Requirement —
Copy the data that follows exactly. Include no pictures.

Given information —
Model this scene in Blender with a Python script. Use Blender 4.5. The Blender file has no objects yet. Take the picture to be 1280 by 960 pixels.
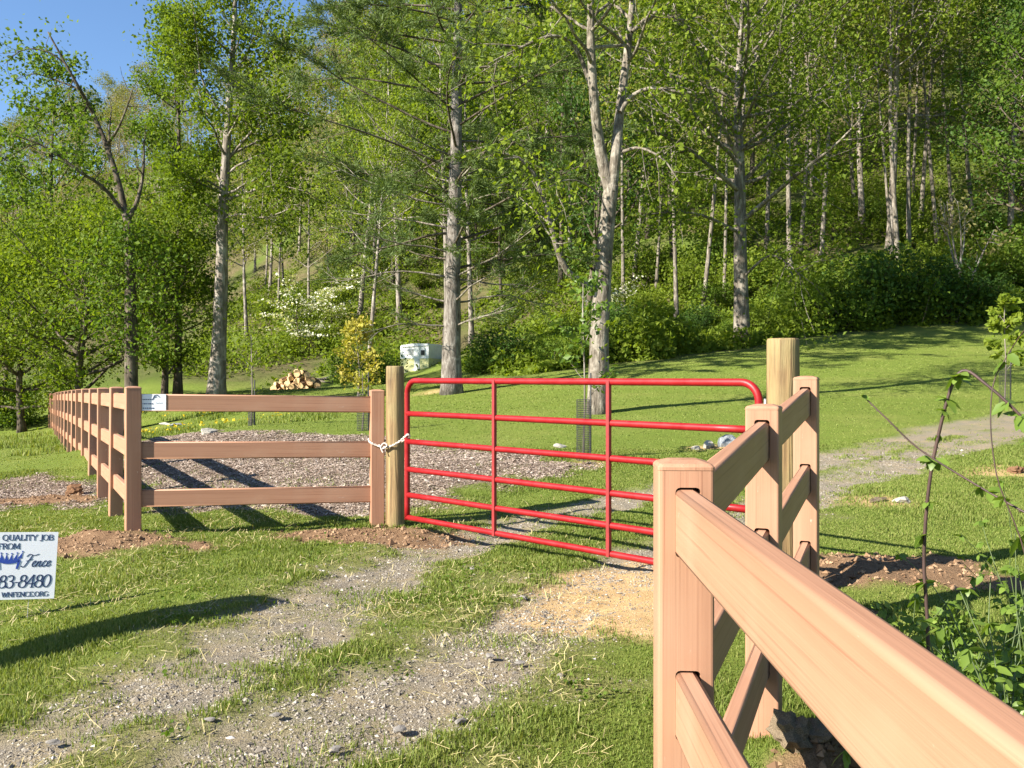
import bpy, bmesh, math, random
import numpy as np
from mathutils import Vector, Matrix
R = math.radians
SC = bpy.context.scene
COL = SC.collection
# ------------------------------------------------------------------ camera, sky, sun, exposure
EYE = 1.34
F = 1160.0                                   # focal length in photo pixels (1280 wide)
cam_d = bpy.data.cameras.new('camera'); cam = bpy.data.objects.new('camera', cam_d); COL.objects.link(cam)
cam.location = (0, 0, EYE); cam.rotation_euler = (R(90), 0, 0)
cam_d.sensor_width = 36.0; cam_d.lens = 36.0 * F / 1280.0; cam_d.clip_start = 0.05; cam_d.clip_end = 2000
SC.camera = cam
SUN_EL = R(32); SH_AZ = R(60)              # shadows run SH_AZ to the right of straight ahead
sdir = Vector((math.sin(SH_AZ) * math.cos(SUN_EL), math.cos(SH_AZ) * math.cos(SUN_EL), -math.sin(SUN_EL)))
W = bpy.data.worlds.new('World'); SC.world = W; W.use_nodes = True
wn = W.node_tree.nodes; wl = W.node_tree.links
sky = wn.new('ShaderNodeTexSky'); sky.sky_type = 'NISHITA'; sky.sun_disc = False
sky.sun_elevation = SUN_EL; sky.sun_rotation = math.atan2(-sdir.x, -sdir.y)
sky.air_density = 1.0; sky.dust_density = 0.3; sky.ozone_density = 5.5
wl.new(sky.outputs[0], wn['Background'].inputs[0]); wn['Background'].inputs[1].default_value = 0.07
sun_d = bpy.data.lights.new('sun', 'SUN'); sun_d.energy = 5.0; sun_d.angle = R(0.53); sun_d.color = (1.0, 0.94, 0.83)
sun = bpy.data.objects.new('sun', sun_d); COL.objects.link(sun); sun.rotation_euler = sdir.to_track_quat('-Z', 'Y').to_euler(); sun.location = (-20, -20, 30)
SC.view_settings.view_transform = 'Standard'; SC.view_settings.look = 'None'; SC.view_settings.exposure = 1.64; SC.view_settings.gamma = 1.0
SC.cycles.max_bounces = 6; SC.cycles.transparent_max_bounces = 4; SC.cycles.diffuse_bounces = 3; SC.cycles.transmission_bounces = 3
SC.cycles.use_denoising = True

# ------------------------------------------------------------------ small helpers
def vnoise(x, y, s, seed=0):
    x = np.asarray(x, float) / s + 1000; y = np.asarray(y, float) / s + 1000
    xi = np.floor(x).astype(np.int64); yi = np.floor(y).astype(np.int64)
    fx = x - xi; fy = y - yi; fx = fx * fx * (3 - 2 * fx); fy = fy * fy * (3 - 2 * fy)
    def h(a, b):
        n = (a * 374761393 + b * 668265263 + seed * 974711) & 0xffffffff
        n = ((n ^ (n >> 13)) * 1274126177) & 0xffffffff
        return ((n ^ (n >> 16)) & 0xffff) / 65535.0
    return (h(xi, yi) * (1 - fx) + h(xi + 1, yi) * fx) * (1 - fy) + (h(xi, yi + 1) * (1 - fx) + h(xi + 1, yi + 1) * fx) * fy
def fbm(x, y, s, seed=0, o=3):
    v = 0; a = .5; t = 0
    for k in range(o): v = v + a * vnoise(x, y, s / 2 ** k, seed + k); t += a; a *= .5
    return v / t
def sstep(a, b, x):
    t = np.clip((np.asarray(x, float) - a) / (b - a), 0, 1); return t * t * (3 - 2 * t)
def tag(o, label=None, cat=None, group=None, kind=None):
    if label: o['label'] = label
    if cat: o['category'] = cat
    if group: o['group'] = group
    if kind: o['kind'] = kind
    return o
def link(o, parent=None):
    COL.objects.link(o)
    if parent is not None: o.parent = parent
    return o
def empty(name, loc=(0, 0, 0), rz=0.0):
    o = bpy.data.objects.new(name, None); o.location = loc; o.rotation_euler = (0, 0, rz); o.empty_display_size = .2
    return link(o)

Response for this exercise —
Model this scene in Blender with a Python script. Use Blender 4.5. The Blender file has no objects yet. Take the picture to be 1280 by 960 pixels.
import bpy, bmesh, math, random
import numpy as np
from mathutils import Vector, Matrix
R = math.radians
SC = bpy.context.scene
COL = SC.collection
# ------------------------------------------------------------------ camera, sky, sun, exposure
EYE = 1.34
F = 1160.0                                   # focal length in photo pixels (1280 wide)
cam_d = bpy.data.cameras.new('camera'); cam = bpy.data.objects.new('camera', cam_d); COL.objects.link(cam)
cam.location = (0, 0, EYE); cam.rotation_euler = (R(90), 0, 0)
cam_d.sensor_width = 36.0; cam_d.lens = 36.0 * F / 1280.0; cam_d.clip_start = 0.05; cam_d.clip_end = 2000
SC.camera = cam
SUN_EL = R(32); SH_AZ = R(60)              # shadows run SH_AZ to the right of straight ahead
sdir = Vector((math.sin(SH_AZ) * math.cos(SUN_EL), math.cos(SH_AZ) * math.cos(SUN_EL), -math.sin(SUN_EL)))
W = bpy.data.worlds.new('World'); SC.world = W; W.use_nodes = True
wn = W.node_tree.nodes; wl = W.node_tree.links
sky = wn.new('ShaderNodeTexSky'); sky.sky_type = 'NISHITA'; sky.sun_disc = False
sky.sun_elevation = SUN_EL; sky.sun_rotation = math.atan2(-sdir.x, -sdir.y)
sky.air_density = 1.0; sky.dust_density = 0.3; sky.ozone_density = 5.5
wl.new(sky.outputs[0], wn['Background'].inputs[0]); wn['Background'].inputs[1].default_value = 0.07
sun_d = bpy.data.lights.new('sun', 'SUN'); sun_d.energy = 5.0; sun_d.angle = R(0.53); sun_d.color = (1.0, 0.94, 0.83)
sun = bpy.data.objects.new('sun', sun_d); COL.objects.link(sun); sun.rotation_euler = sdir.to_track_quat('-Z', 'Y').to_euler(); sun.location = (-20, -20, 30)
SC.view_settings.view_transform = 'Standard'; SC.view_settings.look = 'None'; SC.view_settings.exposure = 1.64; SC.view_settings.gamma = 1.0
SC.cycles.max_bounces = 6; SC.cycles.transparent_max_bounces = 4; SC.cycles.diffuse_bounces = 3; SC.cycles.transmission_bounces = 3
SC.cycles.use_denoising = True

# ------------------------------------------------------------------ small helpers
def vnoise(x, y, s, seed=0):
    x = np.asarray(x, float) / s + 1000; y = np.asarray(y, float) / s + 1000
    xi = np.floor(x).astype(np.int64); yi = np.floor(y).astype(np.int64)
    fx = x - xi; fy = y - yi; fx = fx * fx * (3 - 2 * fx); fy = fy * fy * (3 - 2 * fy)
    def h(a, b):
        n = (a * 374761393 + b * 668265263 + seed * 974711) & 0xffffffff
        n = ((n ^ (n >> 13)) * 1274126177) & 0xffffffff
        return ((n ^ (n >> 16)) & 0xffff) / 65535.0
    return (h(xi, yi) * (1 - fx) + h(xi + 1, yi) * fx) * (1 - fy) + (h(xi, yi + 1) * (1 - fx) + h(xi + 1, yi + 1) * fx) * fy
def fbm(x, y, s, seed=0, o=3):
    v = 0; a = .5; t = 0
    for k in range(o): v = v + a * vnoise(x, y, s / 2 ** k, seed + k); t += a; a *= .5
    return v / t
def sstep(a, b, x):
    t = np.clip((np.asarray(x, float) - a) / (b - a), 0, 1); return t * t * (3 - 2 * t)
def tag(o, label=None, cat=None, group=None, kind=None):
    if label: o['label'] = label
    if cat: o['category'] = cat
    if group: o['group'] = group
    if kind: o['kind'] = kind
    return o
def link(o, parent=None):
    COL.objects.link(o)
    if parent is not None: o.parent = parent
    return o
def empty(name, loc=(0, 0, 0), rz=0.0):
    o = bpy.data.objects.new(name, None); o.location = loc; o.rotation_euler = (0, 0, rz); o.empty_display_size = .2
    return link(o)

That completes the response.